Auf weite Strecken mit Cap inhaltlich übereinstimmend, am präzisesten und realisierbarsten ausformuliert die Positionen der Grünen, vertreten durch Eva Glawischnig. Ziel ist, erstmalig in Österreich eine umfassende Architekturpolitik zu betreiben, denn: Gute Architektur lohnt sich immer, und Bauen ist keine private Sache!

Eine neue Regierung müsse in einer Enquete den architektonischen Stand der Dinge erheben, in einer Regierungserklärung Ziele der Architekturpolitik benennen. Die Republik muß als Bauherr mehr Mut beweisen, die materielle Seite der Architektenleistung trotz Abgehen von der Bindung der Honorare an die Baukosten außer Streit stellen, die Qualitätssicherung in der Breite sicherstellen, ganzheitliche Kriterien zur Steuerung der Bundesimmobiliengesellschaft festlegen und auf die Privatisierung verzichten, ein Weißbuch zur Architektur und Baukultur verfassen, das Architekturbudget signifikant erhöhen . . .

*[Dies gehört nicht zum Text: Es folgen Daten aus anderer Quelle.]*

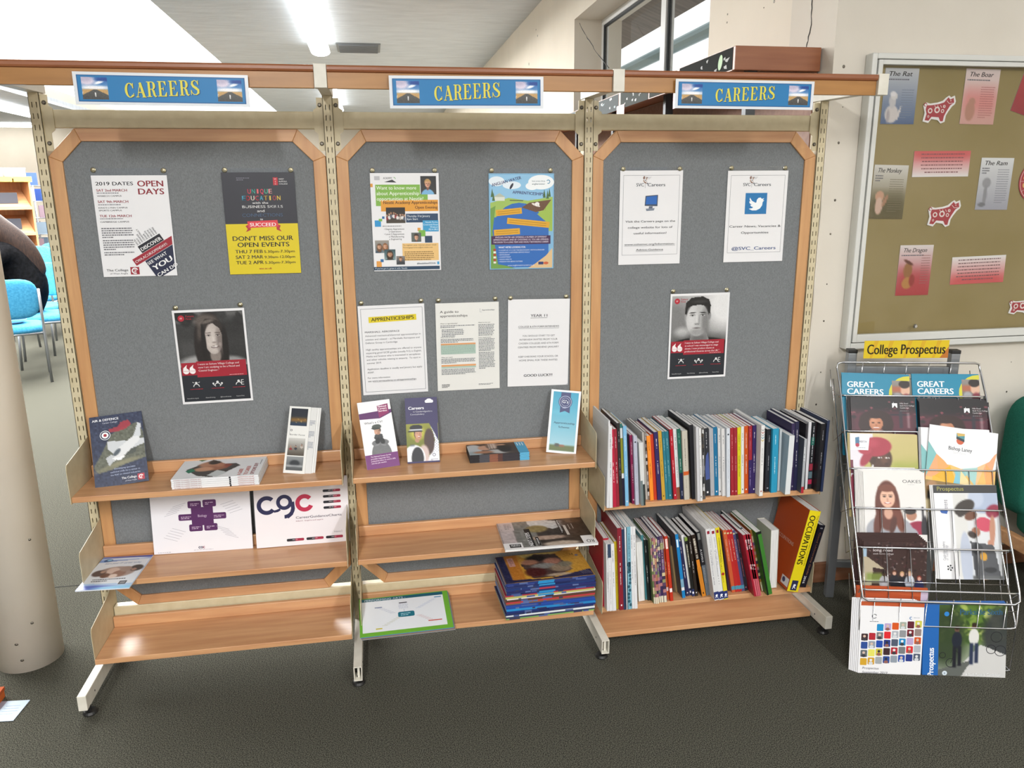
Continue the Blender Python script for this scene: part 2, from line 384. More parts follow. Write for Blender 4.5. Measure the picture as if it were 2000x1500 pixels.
# side wall with the high window
WY0, WY1, WZ0, WZ1 = 1.27, 4.12, 2.36, 3.157
b = MB()
b.box((XS, YW + .35, 0), (XS + .42, WY0, ZC)); b.box((XS, WY1, 0), (XS + .42, 21, ZC)); b.box((XS, WY0, 0), (XS + .42, WY1, WZ0)); b.box((XS, WY0, WZ1), (XS + .42, WY1, ZC))
wall = struct('wall_side', b, 'wall_paint', 'cream side wall with cracks and a deep-set high window')
def crack(pts, r, x=None, y=None):
    rnd = random.Random(len(pts)); c = MB(); P = []
    for (a, d) in zip(pts, pts[1:]):
        for i in range(5): t = i / 5; P.append((a[0] + (d[0] - a[0]) * t + rnd.uniform(-1.3, 1.3), a[1] + (d[1] - a[1]) * t))
    P.append(pts[-1])
    Q = [at(*p, x=x - .001) if x else at(*p, y=y - .001) for p in P]; c.tube(Q, [r * rnd.uniform(.4, 1.2) for _ in Q], 4); return c
for pts in (((1587, 0), (1585, 40), (1578, 80), (1575, 96)), ((1190, 133), (1160, 95), (1145, 70), (1132, 45))):
    c = crack(pts, .0022, x=XS) if pts[0][0] > 1300 else crack(pts, .003, x=XS + .003); c.build('wall_crack', 'dark_rubber', wall)
c = MB()
for (u, v, r) in ((1421, 28, .006), (1420, 44, .006), (1512, 3, .008), (1492, 15, .004), (1050, 70, .014), (1047, 58, .011), (1033, 125, .02)):
    c.blob(at(u, v, x=XS), (.002, r, r * .8), 8, 5)
c.build('wall_dent', 'bolt', wall)
# window: frame, mullions, panes; seen outside: eaves and gutter
wx = XS + .24
g = MB(); fr = MB(); t = .05
fr.box((wx, WY0, WZ0), (wx + .05, WY1, WZ0 + t)); fr.box((wx, WY0, WZ1 - t), (wx + .05, WY1, WZ1)); fr.box((wx, WY1 - t, WZ0 + t), (wx + .05, WY1, WZ1 - t)); fr.box((wx, WY0, WZ0 + t), (wx + .05, WY0 + t, WZ1 - t))
win = struct('window_1', fr, 'upvc', 'high white-framed window set deep in the cream side wall', bevel=.004)
my = at(1297, 60, x=wx).y
k = MB(); k.box((wx - .01, my - .045, WZ0 + t), (wx + .055, my + .045, WZ1 - t)); k.build('mullion', 'upvc', win, bevel=.004)
for (a, d) in ((WY0 + t, my - .045), (my + .045, WY1 - t)):
    k = MB(); s_ = .018
    k.box((wx + .005, a, WZ0 + t), (wx + .03, a + s_, WZ1 - t)); k.box((wx + .005, d - s_, WZ0 + t), (wx + .03, d, WZ1 - t)); k.box((wx + .005, a + s_, WZ0 + t), (wx + .03, d - s_, WZ0 + t + s_)); k.box((wx + .005, a + s_, WZ1 - t - s_), (wx + .03, d - s_, WZ1 - t))
    k.build('gasket', 'gasket', win); k = MB(); k.box((wx + .012, a, WZ0 + t), (wx + .02, d, WZ1 - t)); k.build('pane', 'glass', win)
k = MB(); k.prism([(XS - .03, WZ0 - .0), (XS + .26, WZ0 + .0), (XS + .26, WZ0 + .02), (XS - .03, WZ0 + .02)], 'y', WY0 - .05, WY1); k2 = MB(); struct('trim_2', k, 'grey_steel', 'grey sill board under the high window')
b = MB(); b.prism([(XS + .42, 3.42), (XS + .95, 3.22), (XS + .95, 3.28), (XS + .42, 3.5)], 'y', -1, 12); e_ = struct('trim_3', b, 'roof_dark', 'dark boarded roof eaves outside the high window')
b = MB(); b.tube([(XS + 1.25, -1, 3.12), (XS + 1.25, 12, 3.12)], .06, 10); b.build('gutter', 'gutter', e_)
# alcove wall on the right with skirting
b = MB(); b.box((XS, YW, 0), (5.2, YW + .35, ZC)); aw = struct('wall_right', b, 'wall_paint_shaded', 'pale alcove wall behind the notice case and brochure rack')
c = MB()
for (u, v, r) in ((1648, 130, .006), (1638, 279, .005), (1631, 391, .005), (1622, 457, .004), (1615, 555, .003), (1609, 627, .004), (1603, 727, .003), (1594, 790, .004), (1966, 765, .004), (1646, 209, .002), (1975, 707, .002)):
    c.blob(at(u, v, y=YW), (r, .002, r * 1.1), 8, 5)
c.build('wall_dent', 'bolt', aw)
b = MB(); b.box((XS, YW - .018, 0), (5.2, YW, .095)); struct('baseboard_right', b, 'skirting', 'brown wooden skirting board of the alcove wall', bevel=.004)
# column
cyx, cyy, cyr = -.331, .082, .112
b = MB(); b.lathe([(cyr, 0), (cyr, ZC)], 64, M=Matrix.Translation((cyx, cyy, 0))); col = struct('trim_4', b, 'column_paint', 'round cream painted column at the left edge', smooth=False)
for p in col.data.polygons: p.use_smooth = len(p.vertices) == 4
c = MB()
for (u, v) in ((43, 1290), (32, 1259), (57, 1054), (62, 1217)):
    d = ray(u, v); o2 = CAM_C - Vector((cyx, cyy, 0)); A = d.x ** 2 + d.y ** 2; B = o2.x * d.x + o2.y * d.y; Cc = o2.x ** 2 + o2.y ** 2 - cyr ** 2; D = B * B - A * Cc
    if D > 0: c.blob(CAM_C + d * ((-B - math.sqrt(D)) / A), (.007, .003, .005), 8, 5)
c.build('chip', 'bolt', col)
# walls behind and beside the camera; a long window band lets the daylight in
b = MB(); b.box((-12, -7.2, 0), (5.2, -7, .9)); b.box((-12, -7.2, 3.1), (5.2, -7, ZC)); b.box((-12, -7.2, .9), (-7, -7, 3.1)); b.box((4.9, -7.2, .9), (5.2, -7, 3.1)); struct('wall_near', b, 'wall_paint', 'cream wall with a window band behind the camera')
b = MB(); b.box((5.2, -7.2, 0), (5.4, YW + .35, ZC)); struct('wall_east', b, 'wall_paint', 'cream wall at the right beyond the green chair')
b = MB(); b.box((-12.2, -7.2, 0), (-12, 21.2, ZC)); struct('wall_west', b, 'wall_paint', 'cream wall at the far left of the library')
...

Sogar die genereller verschrifteten Positionen der Freiheitlichen widersprechen im Grundsatz jenen der anderen Parteien nicht. Konsens und Akkordierung sollen daher in jedweder Koalitionsverhandlung möglich sein - wenn Architekturpolitik überhaupt auf die Agenda kommt. Noch ist die verheißungsvolle Eintracht zur Architekturpolitik trügerisch, zu viele Jahrzehnte sind Bundespolitiker gut ohne eine solche ausgekommen. Die Architekturschaffenden müssen mit noch geschliffeneren Argumenten nachsetzen, um den Entwurf einer Architekturpolitik in die Einreichung zu bringen.